• **Objective**: Copy the data precisely, character for character, and leave out every picture.

* START Supplied information *

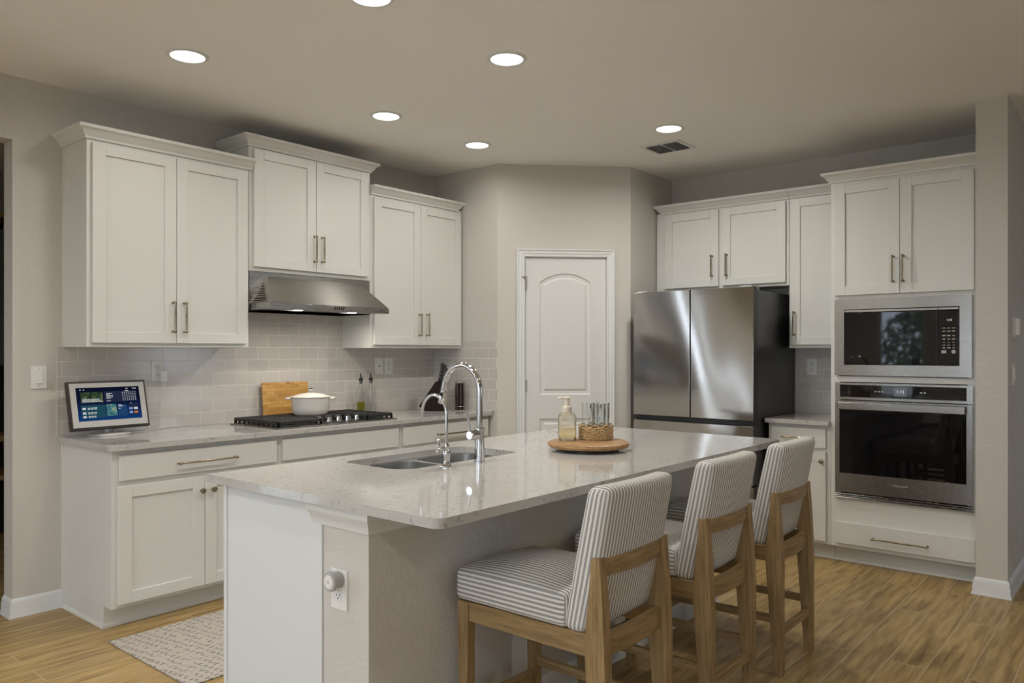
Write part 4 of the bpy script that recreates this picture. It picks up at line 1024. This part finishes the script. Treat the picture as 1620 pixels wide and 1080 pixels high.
# ------------------------------------------------------------------ the dark study beyond the doorway
t = thing('bookcase', (1.55,6.3,0), 'dark bookcase with wood shelves in the unlit room beyond the doorway', 'bookcase')
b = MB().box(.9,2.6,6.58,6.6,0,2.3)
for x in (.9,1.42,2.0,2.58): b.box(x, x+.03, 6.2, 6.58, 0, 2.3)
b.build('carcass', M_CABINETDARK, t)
for zz in (.45,.72,2.28): MB().box(.93, 2.58, 6.19, 6.58, zz, zz+.035).build('shelf', M_SHELFWOOD, t)
MB().box(1.45, 2.0, 6.195, 6.2, 1.25, 2.2).build('door_glass', mat('grey_cabinet_glass', (.10,.115,.12), .2), t)

def portal(f, h, rot):
    u0, u1, z0, z1 = h; L = bpy.data.lights.new('window_daylight', 'AREA'); L.shape = 'RECTANGLE'; L.size = u1-u0; L.size_y = z1-z0; L.cycles.is_portal = True
    o = bpy.data.objects.new('window_daylight', L); COL.objects.link(o); o.location = f((u0+u1)/2, .12, (z0+z1)/2); o.rotation_euler = rot
for h in WIN_L: portal(mapL(YW), h, (R(-90), 0, 0))
for h in WIN_F: portal(lambda u, w, z: (XF-w, u, z), h, (R(-90), 0, R(90)))
for h in WIN_S: portal(lambda u, w, z: (u, YF-w, z), h, (R(90), 0, 0))

# ------------------------------------------------------------------ outside the windows
struct(MB().box(-40, 40, -40, 40, -.5, -.45).build('ground', M_GROUND, smooth=False))  # unseen ground, coloured pale so the fridge streaks stay bright low down
def tree(x, y, h, n, seed):
    rnd = random.Random(seed); t = thing('garden_tree', (x,y,-.45), 'leafy tree standing outside the living room window', 'tree', 'trees outside')
    MB().tube([(x,y,-.45), (x+.1,y,h*.4), (x,y+.1,h*.75)], [.14,.10,.04], 10).build('trunk', M_BARK, t)
    b = MB()
    for _ in range(n):
        a = rnd.uniform(0, 2*math.pi); r = rnd.random()**.5*h*.42; zz = h*.3+rnd.random()*h*.7; r *= math.sin(min(1,max(.15,(zz-h*.22)/(h*.8)))*math.pi)**.5 if zz < h*1.02 else .1
        c = Vector((x+r*math.cos(a), y+r*math.sin(a), zz)); u = Vector((rnd.gauss(0,1),rnd.gauss(0,1),rnd.gauss(0,1))).normalized(); w = u.orthogonal()
        vs_ = [b.bm.verts.new(c+u*.08), b.bm.verts.new(c+w*.035), b.bm.verts.new(c-u*.08), b.bm.verts.new(c-w*.035)]; b.bm.faces.new(vs_)
    b.build('leaves', M_LEAF, t, smooth=False, normals=False)
tree(-9.0, 4.15, 2.25, 1300, 1)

* END Supplied information *

• **Correct result**:
Write part 4 of the bpy script that recreates this picture. It picks up at line 1024. This part finishes the script. Treat the picture as 1620 pixels wide and 1080 pixels high.
# ------------------------------------------------------------------ the dark study beyond the doorway
t = thing('bookcase', (1.55,6.3,0), 'dark bookcase with wood shelves in the unlit room beyond the doorway', 'bookcase')
b = MB().box(.9,2.6,6.58,6.6,0,2.3)
for x in (.9,1.42,2.0,2.58): b.box(x, x+.03, 6.2, 6.58, 0, 2.3)
b.build('carcass', M_CABINETDARK, t)
for zz in (.45,.72,2.28): MB().box(.93, 2.58, 6.19, 6.58, zz, zz+.035).build('shelf', M_SHELFWOOD, t)
MB().box(1.45, 2.0, 6.195, 6.2, 1.25, 2.2).build('door_glass', mat('grey_cabinet_glass', (.10,.115,.12), .2), t)

def portal(f, h, rot):
    u0, u1, z0, z1 = h; L = bpy.data.lights.new('window_daylight', 'AREA'); L.shape = 'RECTANGLE'; L.size = u1-u0; L.size_y = z1-z0; L.cycles.is_portal = True
    o = bpy.data.objects.new('window_daylight', L); COL.objects.link(o); o.location = f((u0+u1)/2, .12, (z0+z1)/2); o.rotation_euler = rot
for h in WIN_L: portal(mapL(YW), h, (R(-90), 0, 0))
for h in WIN_F: portal(lambda u, w, z: (XF-w, u, z), h, (R(-90), 0, R(90)))
for h in WIN_S: portal(lambda u, w, z: (u, YF-w, z), h, (R(90), 0, 0))

# ------------------------------------------------------------------ outside the windows
struct(MB().box(-40, 40, -40, 40, -.5, -.45).build('ground', M_GROUND, smooth=False))  # unseen ground, coloured pale so the fridge streaks stay bright low down
def tree(x, y, h, n, seed):
    rnd = random.Random(seed); t = thing('garden_tree', (x,y,-.45), 'leafy tree standing outside the living room window', 'tree', 'trees outside')
    MB().tube([(x,y,-.45), (x+.1,y,h*.4), (x,y+.1,h*.75)], [.14,.10,.04], 10).build('trunk', M_BARK, t)
    b = MB()
    for _ in range(n):
        a = rnd.uniform(0, 2*math.pi); r = rnd.random()**.5*h*.42; zz = h*.3+rnd.random()*h*.7; r *= math.sin(min(1,max(.15,(zz-h*.22)/(h*.8)))*math.pi)**.5 if zz < h*1.02 else .1
        c = Vector((x+r*math.cos(a), y+r*math.sin(a), zz)); u = Vector((rnd.gauss(0,1),rnd.gauss(0,1),rnd.gauss(0,1))).normalized(); w = u.orthogonal()
        vs_ = [b.bm.verts.new(c+u*.08), b.bm.verts.new(c+w*.035), b.bm.verts.new(c-u*.08), b.bm.verts.new(c-w*.035)]; b.bm.faces.new(vs_)
    b.build('leaves', M_LEAF, t, smooth=False, normals=False)
tree(-9.0, 4.15, 2.25, 1300, 1)